> [Task prompt] It is required that all of the data be written out exactly.

+++++

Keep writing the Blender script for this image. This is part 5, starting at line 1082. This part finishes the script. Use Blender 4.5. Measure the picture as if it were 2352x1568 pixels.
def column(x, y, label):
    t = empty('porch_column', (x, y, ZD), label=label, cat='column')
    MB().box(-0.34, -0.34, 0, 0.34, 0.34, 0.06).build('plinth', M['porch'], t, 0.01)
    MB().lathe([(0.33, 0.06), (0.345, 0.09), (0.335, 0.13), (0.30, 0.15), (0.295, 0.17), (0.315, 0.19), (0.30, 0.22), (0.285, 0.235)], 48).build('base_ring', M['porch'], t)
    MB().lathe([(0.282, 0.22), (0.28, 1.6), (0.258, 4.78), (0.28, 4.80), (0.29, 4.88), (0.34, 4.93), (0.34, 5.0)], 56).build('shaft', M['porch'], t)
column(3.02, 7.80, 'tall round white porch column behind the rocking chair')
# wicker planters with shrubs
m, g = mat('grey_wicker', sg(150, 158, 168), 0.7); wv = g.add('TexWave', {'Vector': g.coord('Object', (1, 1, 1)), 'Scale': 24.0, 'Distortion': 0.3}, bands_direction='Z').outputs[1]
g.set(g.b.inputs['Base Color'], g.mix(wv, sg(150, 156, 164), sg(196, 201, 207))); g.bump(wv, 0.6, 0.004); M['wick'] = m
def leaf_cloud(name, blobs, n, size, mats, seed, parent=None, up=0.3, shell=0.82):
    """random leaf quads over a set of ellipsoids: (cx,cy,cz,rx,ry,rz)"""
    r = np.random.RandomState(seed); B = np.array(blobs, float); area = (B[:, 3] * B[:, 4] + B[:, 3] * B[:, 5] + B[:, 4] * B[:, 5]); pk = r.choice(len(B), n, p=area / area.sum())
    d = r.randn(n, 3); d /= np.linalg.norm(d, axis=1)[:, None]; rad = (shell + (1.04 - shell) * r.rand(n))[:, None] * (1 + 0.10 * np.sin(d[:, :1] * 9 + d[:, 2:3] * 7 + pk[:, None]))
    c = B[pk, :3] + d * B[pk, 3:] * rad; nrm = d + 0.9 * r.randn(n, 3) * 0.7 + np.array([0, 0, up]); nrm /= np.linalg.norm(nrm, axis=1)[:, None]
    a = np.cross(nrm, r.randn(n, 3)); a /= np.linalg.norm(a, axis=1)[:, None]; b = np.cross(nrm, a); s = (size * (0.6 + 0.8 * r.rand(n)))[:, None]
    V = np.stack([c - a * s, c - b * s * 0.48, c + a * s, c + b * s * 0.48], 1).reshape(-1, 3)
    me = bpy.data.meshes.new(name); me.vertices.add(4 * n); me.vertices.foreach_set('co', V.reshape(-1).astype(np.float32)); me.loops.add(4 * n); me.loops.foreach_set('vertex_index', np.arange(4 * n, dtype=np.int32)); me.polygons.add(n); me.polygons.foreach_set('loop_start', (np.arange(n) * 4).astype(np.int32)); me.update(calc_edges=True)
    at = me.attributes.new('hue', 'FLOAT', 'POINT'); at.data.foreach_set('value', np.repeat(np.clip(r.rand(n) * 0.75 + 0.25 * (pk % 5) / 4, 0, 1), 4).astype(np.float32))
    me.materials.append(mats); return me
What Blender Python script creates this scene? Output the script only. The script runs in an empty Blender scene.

+++++

> [Result for this task]
Keep writing the Blender script for this image. This is part 5, starting at line 1082. This part finishes the script. Use Blender 4.5. Measure the picture as if it were 2352x1568 pixels.
def column(x, y, label):
    t = empty('porch_column', (x, y, ZD), label=label, cat='column')
    MB().box(-0.34, -0.34, 0, 0.34, 0.34, 0.06).build('plinth', M['porch'], t, 0.01)
    MB().lathe([(0.33, 0.06), (0.345, 0.09), (0.335, 0.13), (0.30, 0.15), (0.295, 0.17), (0.315, 0.19), (0.30, 0.22), (0.285, 0.235)], 48).build('base_ring', M['porch'], t)
    MB().lathe([(0.282, 0.22), (0.28, 1.6), (0.258, 4.78), (0.28, 4.80), (0.29, 4.88), (0.34, 4.93), (0.34, 5.0)], 56).build('shaft', M['porch'], t)
column(3.02, 7.80, 'tall round white porch column behind the rocking chair')
# wicker planters with shrubs
m, g = mat('grey_wicker', sg(150, 158, 168), 0.7); wv = g.add('TexWave', {'Vector': g.coord('Object', (1, 1, 1)), 'Scale': 24.0, 'Distortion': 0.3}, bands_direction='Z').outputs[1]
g.set(g.b.inputs['Base Color'], g.mix(wv, sg(150, 156, 164), sg(196, 201, 207))); g.bump(wv, 0.6, 0.004); M['wick'] = m
def leaf_cloud(name, blobs, n, size, mats, seed, parent=None, up=0.3, shell=0.82):
    """random leaf quads over a set of ellipsoids: (cx,cy,cz,rx,ry,rz)"""
    r = np.random.RandomState(seed); B = np.array(blobs, float); area = (B[:, 3] * B[:, 4] + B[:, 3] * B[:, 5] + B[:, 4] * B[:, 5]); pk = r.choice(len(B), n, p=area / area.sum())
    d = r.randn(n, 3); d /= np.linalg.norm(d, axis=1)[:, None]; rad = (shell + (1.04 - shell) * r.rand(n))[:, None] * (1 + 0.10 * np.sin(d[:, :1] * 9 + d[:, 2:3] * 7 + pk[:, None]))
    c = B[pk, :3] + d * B[pk, 3:] * rad; nrm = d + 0.9 * r.randn(n, 3) * 0.7 + np.array([0, 0, up]); nrm /= np.linalg.norm(nrm, axis=1)[:, None]
    a = np.cross(nrm, r.randn(n, 3)); a /= np.linalg.norm(a, axis=1)[:, None]; b = np.cross(nrm, a); s = (size * (0.6 + 0.8 * r.rand(n)))[:, None]
    V = np.stack([c - a * s, c - b * s * 0.48, c + a * s, c + b * s * 0.48], 1).reshape(-1, 3)
    me = bpy.data.meshes.new(name); me.vertices.add(4 * n); me.vertices.foreach_set('co', V.reshape(-1).astype(np.float32)); me.loops.add(4 * n); me.loops.foreach_set('vertex_index', np.arange(4 * n, dtype=np.int32)); me.polygons.add(n); me.polygons.foreach_set('loop_start', (np.arange(n) * 4).astype(np.int32)); me.update(calc_edges=True)
    at = me.attributes.new('hue', 'FLOAT', 'POINT'); at.data.foreach_set('value', np.repeat(np.clip(r.rand(n) * 0.75 + 0.25 * (pk % 5) / 4, 0, 1), 4).astype(np.float32))
    me.materials.append(mats); return me
What Blender Python script creates this scene? Output the script only. The script runs in an empty Blender scene.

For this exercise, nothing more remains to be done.